* Problem to work on *
Restate the span of lines that starts with the line containing "Write part 6" and ends with the line containing "M().tube(spline([gq + gd", word for word, including both, with nothing else.

★ ★ ★

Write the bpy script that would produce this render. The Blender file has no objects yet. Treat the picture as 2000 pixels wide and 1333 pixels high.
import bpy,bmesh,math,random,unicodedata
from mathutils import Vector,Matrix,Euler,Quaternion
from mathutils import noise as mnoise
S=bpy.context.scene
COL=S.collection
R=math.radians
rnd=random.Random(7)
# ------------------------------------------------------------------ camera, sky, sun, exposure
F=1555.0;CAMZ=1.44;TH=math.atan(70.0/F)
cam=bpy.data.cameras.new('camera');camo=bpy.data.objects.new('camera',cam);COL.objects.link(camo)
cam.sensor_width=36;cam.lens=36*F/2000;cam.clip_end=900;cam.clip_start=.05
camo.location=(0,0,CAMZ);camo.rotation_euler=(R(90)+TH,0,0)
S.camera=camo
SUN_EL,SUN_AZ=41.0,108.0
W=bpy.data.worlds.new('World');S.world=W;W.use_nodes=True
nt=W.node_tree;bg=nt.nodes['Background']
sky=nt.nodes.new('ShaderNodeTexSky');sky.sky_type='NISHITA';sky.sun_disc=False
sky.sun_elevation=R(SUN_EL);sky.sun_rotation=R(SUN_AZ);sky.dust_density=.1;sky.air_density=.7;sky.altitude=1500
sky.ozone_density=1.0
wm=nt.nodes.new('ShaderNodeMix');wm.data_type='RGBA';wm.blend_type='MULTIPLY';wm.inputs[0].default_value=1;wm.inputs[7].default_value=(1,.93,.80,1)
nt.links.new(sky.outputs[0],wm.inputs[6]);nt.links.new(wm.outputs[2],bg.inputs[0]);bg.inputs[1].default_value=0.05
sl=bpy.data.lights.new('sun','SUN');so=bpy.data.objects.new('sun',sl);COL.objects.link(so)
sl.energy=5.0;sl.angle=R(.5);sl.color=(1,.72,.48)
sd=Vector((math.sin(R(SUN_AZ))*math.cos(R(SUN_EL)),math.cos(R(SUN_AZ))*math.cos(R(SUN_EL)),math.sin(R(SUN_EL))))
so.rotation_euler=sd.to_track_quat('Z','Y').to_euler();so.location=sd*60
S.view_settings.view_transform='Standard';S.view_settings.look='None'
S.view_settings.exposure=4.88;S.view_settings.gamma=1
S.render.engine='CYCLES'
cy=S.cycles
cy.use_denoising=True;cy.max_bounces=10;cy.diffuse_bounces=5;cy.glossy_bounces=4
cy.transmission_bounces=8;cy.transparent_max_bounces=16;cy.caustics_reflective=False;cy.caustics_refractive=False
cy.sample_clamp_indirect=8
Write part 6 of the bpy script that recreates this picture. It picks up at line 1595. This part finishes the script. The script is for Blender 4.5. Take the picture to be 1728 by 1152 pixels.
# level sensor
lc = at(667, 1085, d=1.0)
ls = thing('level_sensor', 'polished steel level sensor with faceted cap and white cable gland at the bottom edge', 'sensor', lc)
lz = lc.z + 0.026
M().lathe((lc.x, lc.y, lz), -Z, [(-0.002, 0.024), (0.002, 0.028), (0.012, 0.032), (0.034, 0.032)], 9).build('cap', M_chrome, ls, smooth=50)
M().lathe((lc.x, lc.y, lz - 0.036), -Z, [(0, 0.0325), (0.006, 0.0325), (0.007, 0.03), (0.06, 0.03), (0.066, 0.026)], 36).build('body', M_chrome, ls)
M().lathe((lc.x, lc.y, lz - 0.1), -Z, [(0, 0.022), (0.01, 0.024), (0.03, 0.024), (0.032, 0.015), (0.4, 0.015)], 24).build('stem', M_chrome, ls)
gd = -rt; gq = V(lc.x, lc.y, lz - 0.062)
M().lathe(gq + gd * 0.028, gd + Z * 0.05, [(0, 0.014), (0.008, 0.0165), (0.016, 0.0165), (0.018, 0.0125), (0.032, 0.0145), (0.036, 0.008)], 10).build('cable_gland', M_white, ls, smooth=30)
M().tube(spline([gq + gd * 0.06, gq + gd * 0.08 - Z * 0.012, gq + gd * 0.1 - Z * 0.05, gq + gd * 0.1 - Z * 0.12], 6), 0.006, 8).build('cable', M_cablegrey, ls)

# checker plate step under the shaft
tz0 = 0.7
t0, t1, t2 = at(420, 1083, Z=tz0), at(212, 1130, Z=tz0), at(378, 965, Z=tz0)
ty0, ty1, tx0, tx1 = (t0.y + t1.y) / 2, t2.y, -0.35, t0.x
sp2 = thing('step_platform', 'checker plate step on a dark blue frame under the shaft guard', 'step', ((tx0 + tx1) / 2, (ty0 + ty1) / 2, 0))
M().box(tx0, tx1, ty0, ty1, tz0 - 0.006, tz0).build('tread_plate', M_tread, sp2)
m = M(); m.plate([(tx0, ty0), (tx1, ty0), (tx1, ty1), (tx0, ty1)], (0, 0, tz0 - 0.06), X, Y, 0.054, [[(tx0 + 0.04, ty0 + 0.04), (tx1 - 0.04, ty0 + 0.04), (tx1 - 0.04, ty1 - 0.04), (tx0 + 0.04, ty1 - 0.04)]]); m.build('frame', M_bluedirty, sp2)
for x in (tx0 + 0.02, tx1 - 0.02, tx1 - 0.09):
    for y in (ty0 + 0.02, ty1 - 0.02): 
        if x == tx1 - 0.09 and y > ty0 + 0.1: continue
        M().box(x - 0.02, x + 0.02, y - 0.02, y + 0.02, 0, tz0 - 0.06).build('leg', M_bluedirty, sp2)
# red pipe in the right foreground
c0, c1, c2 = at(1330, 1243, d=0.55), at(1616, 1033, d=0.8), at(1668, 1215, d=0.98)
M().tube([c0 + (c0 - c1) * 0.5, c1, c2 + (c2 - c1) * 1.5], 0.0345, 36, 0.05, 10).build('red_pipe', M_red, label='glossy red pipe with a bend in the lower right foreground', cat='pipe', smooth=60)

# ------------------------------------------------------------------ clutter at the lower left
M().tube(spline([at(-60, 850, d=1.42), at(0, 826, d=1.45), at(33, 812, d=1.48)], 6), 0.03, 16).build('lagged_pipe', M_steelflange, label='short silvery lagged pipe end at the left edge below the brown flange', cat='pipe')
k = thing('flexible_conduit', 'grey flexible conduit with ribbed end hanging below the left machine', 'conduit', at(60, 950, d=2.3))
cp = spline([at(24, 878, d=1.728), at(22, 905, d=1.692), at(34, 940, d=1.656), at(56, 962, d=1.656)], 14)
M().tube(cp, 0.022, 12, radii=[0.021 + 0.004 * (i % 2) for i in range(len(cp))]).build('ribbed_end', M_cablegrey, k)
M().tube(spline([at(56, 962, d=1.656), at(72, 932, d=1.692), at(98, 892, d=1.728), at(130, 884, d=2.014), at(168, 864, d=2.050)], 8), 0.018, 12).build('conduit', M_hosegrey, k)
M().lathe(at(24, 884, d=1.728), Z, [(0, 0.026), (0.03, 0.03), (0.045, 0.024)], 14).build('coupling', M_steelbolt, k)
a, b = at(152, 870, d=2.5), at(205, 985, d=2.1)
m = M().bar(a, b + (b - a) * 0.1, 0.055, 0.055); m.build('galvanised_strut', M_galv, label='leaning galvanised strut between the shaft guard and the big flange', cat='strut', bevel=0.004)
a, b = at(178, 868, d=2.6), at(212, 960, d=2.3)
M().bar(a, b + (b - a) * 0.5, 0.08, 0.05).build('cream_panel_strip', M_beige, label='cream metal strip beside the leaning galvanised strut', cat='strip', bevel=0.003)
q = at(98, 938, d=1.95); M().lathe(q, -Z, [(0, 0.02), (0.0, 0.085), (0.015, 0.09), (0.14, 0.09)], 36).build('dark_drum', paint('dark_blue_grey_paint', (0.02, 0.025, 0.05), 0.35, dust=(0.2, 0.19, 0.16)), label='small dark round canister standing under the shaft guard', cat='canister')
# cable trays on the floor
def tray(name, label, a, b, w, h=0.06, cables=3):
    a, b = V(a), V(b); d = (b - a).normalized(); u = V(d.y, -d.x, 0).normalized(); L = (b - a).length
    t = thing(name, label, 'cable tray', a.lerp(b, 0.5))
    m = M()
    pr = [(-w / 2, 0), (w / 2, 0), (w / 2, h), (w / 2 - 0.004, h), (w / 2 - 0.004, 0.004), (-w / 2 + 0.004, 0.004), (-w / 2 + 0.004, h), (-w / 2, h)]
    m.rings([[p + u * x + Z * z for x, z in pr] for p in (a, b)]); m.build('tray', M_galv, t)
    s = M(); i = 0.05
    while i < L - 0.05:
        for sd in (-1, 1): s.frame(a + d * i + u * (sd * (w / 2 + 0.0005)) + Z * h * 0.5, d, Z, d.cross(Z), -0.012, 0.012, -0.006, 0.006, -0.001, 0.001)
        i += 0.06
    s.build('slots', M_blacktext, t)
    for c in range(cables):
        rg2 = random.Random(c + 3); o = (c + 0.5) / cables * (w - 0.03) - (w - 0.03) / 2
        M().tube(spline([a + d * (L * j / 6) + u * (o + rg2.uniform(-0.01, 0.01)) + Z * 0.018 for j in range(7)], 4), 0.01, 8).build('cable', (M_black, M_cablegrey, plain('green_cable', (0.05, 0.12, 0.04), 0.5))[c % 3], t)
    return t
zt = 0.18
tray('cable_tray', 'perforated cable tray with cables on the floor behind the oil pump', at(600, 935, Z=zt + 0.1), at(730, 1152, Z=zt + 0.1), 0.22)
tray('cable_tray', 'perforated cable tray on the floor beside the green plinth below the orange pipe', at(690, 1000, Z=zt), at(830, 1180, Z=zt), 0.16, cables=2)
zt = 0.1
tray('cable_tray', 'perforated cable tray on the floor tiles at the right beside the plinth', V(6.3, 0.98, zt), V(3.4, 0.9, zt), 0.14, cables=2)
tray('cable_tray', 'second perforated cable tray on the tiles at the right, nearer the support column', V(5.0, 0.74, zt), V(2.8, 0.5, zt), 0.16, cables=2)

★ ★ ★

* Task answer *
Write part 6 of the bpy script that recreates this picture. It picks up at line 1595. This part finishes the script. The script is for Blender 4.5. Take the picture to be 1728 by 1152 pixels.
# level sensor
lc = at(667, 1085, d=1.0)
ls = thing('level_sensor', 'polished steel level sensor with faceted cap and white cable gland at the bottom edge', 'sensor', lc)
lz = lc.z + 0.026
M().lathe((lc.x, lc.y, lz), -Z, [(-0.002, 0.024), (0.002, 0.028), (0.012, 0.032), (0.034, 0.032)], 9).build('cap', M_chrome, ls, smooth=50)
M().lathe((lc.x, lc.y, lz - 0.036), -Z, [(0, 0.0325), (0.006, 0.0325), (0.007, 0.03), (0.06, 0.03), (0.066, 0.026)], 36).build('body', M_chrome, ls)
M().lathe((lc.x, lc.y, lz - 0.1), -Z, [(0, 0.022), (0.01, 0.024), (0.03, 0.024), (0.032, 0.015), (0.4, 0.015)], 24).build('stem', M_chrome, ls)
gd = -rt; gq = V(lc.x, lc.y, lz - 0.062)
M().lathe(gq + gd * 0.028, gd + Z * 0.05, [(0, 0.014), (0.008, 0.0165), (0.016, 0.0165), (0.018, 0.0125), (0.032, 0.0145), (0.036, 0.008)], 10).build('cable_gland', M_white, ls, smooth=30)
M().tube(spline([gq + gd * 0.06, gq + gd * 0.08 - Z * 0.012, gq + gd * 0.1 - Z * 0.05, gq + gd * 0.1 - Z * 0.12], 6), 0.006, 8).build('cable', M_cablegrey, ls)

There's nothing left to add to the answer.